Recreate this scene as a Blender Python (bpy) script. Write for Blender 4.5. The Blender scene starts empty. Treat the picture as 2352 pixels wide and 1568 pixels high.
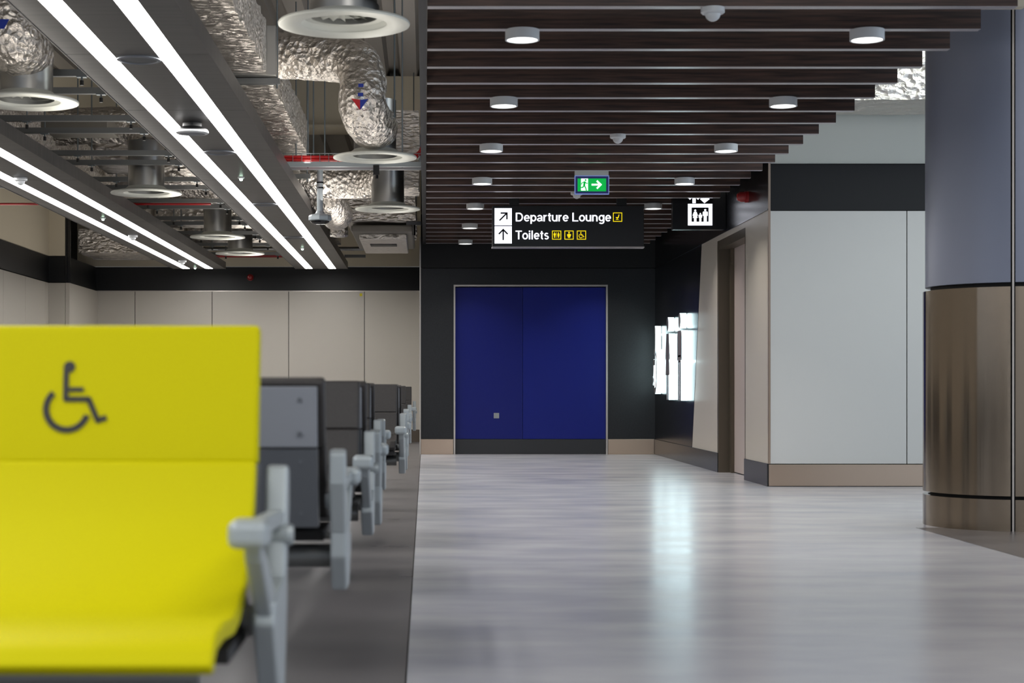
---
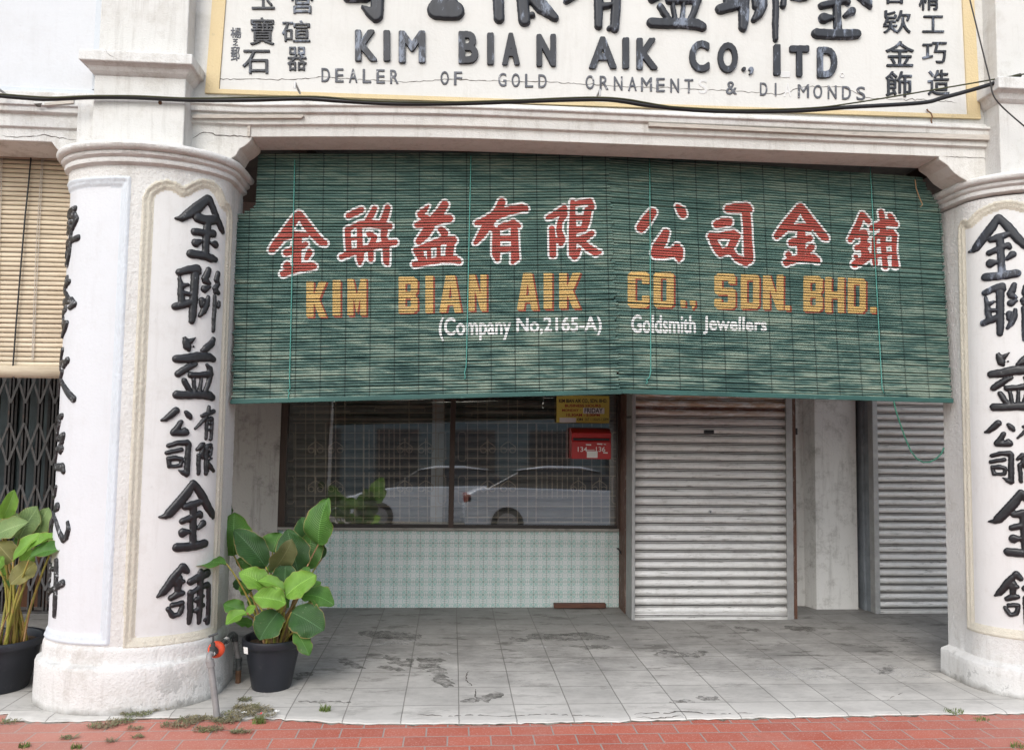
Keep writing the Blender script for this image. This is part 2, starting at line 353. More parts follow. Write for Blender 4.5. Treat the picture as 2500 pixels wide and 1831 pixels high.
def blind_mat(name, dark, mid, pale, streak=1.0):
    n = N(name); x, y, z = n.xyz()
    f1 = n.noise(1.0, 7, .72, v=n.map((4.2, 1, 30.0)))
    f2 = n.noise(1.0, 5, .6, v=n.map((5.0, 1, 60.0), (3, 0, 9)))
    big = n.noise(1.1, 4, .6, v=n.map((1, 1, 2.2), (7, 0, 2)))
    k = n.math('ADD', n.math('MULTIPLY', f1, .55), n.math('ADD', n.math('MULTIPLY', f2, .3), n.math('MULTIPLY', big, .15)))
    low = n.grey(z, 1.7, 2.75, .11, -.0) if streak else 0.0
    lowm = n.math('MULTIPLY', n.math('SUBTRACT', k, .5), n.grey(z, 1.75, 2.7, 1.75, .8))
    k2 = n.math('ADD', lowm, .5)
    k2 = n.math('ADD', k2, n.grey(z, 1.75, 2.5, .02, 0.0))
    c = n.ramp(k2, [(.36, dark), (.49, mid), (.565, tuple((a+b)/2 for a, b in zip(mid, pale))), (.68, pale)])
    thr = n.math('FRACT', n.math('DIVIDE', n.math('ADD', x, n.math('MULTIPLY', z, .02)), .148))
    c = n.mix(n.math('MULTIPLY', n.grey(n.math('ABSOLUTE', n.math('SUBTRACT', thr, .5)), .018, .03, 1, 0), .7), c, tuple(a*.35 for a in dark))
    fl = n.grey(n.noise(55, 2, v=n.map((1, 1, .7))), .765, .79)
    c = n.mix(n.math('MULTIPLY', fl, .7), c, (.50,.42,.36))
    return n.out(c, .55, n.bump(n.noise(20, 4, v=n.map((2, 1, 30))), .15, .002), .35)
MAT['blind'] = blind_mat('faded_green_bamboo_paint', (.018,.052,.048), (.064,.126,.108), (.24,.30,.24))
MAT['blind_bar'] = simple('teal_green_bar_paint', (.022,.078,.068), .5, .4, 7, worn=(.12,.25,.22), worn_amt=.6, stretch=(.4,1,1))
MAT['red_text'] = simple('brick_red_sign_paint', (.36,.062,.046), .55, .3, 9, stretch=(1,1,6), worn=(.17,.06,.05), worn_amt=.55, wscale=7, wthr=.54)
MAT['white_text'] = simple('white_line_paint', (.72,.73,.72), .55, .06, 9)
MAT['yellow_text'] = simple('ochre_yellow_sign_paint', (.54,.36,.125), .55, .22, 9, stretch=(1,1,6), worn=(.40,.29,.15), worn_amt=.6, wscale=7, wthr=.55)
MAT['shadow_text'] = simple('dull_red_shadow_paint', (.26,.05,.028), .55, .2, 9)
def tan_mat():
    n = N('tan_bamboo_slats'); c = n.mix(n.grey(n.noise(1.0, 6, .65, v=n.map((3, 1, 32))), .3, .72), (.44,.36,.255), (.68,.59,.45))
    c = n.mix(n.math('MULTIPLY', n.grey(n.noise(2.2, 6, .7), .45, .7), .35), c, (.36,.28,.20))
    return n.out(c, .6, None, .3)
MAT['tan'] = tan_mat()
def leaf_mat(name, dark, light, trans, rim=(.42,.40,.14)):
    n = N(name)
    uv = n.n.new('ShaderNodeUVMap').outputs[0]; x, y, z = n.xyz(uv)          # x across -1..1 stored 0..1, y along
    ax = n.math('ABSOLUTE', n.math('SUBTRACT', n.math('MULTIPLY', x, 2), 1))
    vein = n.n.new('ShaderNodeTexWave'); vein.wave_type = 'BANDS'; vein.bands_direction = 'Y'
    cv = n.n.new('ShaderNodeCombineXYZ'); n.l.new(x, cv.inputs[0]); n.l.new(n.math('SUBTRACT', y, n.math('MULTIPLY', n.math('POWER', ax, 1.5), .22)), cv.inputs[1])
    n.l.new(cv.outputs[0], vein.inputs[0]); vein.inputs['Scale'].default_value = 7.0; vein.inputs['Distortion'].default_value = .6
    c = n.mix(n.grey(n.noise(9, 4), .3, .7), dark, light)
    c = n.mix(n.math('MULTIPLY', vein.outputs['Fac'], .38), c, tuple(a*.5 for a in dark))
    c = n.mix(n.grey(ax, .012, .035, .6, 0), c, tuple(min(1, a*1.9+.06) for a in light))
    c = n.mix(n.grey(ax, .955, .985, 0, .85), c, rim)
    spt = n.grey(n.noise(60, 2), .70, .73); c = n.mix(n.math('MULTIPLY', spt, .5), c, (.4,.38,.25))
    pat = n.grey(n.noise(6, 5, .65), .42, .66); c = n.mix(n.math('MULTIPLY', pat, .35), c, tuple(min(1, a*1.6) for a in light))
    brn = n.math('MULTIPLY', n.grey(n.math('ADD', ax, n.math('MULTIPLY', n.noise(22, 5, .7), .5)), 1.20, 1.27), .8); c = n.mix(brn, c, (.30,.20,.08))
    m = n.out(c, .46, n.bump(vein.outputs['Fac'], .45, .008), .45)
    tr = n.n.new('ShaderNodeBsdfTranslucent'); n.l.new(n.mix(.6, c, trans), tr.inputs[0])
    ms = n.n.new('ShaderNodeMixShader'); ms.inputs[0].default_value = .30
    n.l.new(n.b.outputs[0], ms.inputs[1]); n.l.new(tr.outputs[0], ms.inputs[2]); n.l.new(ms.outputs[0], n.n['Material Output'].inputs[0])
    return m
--
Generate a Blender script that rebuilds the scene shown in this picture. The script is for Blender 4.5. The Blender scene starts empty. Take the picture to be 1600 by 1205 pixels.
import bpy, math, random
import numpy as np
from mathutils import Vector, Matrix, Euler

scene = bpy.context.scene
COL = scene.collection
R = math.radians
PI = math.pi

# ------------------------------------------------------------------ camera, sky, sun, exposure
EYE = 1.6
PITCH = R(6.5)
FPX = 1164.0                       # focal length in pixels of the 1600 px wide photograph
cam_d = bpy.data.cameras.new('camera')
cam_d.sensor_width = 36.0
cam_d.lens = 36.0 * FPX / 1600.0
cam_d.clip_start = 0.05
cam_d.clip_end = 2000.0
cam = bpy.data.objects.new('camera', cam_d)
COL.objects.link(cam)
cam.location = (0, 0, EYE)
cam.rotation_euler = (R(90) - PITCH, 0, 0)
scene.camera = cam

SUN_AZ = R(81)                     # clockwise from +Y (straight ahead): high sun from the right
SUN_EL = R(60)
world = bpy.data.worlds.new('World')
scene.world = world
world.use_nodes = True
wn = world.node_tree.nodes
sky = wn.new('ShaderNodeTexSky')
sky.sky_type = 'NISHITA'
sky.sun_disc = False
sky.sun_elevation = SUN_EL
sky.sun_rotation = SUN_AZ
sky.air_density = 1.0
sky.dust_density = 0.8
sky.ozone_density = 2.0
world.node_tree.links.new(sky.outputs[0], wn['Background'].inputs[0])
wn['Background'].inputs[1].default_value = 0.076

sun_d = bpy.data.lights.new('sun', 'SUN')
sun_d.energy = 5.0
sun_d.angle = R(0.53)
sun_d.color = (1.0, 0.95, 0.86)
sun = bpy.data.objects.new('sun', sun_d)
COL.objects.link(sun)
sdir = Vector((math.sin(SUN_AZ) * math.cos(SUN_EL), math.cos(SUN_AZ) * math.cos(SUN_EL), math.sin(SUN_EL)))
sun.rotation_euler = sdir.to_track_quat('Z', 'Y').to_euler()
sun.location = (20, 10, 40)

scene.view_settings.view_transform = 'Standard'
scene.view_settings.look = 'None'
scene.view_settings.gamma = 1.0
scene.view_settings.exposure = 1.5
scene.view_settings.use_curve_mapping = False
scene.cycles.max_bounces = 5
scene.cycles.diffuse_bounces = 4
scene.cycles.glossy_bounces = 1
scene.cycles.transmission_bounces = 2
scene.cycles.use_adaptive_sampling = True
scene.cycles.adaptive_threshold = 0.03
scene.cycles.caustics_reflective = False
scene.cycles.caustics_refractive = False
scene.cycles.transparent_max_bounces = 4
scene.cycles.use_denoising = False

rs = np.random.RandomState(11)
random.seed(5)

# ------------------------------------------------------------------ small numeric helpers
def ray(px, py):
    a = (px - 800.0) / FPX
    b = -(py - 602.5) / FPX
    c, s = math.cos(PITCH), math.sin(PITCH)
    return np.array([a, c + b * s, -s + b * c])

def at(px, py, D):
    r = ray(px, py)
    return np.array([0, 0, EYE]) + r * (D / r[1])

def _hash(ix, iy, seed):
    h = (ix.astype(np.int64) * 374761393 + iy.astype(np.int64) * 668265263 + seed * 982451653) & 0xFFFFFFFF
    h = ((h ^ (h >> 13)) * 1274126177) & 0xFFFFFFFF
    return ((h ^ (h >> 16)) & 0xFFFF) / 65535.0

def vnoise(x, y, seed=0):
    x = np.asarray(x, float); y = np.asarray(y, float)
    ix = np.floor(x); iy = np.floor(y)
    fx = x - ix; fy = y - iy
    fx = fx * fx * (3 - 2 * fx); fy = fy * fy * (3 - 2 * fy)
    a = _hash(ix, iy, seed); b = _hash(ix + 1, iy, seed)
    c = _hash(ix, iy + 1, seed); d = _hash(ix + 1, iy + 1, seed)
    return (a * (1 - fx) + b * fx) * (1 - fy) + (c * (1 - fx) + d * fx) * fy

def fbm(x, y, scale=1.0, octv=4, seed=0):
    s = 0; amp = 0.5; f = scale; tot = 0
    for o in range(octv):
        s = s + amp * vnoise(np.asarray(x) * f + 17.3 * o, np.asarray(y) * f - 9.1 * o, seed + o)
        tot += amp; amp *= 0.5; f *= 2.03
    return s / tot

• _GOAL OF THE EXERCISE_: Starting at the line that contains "Generate a Blender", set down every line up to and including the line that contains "PI = math.pi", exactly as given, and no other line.

• _WRITTEN RESPONSE_:
Generate a Blender script that rebuilds the scene shown in this picture. The script is for Blender 4.5. The Blender scene starts empty. Take the picture to be 1600 by 1205 pixels.
import bpy, math, random
import numpy as np
from mathutils import Vector, Matrix, Euler

scene = bpy.context.scene
COL = scene.collection
R = math.radians
PI = math.pi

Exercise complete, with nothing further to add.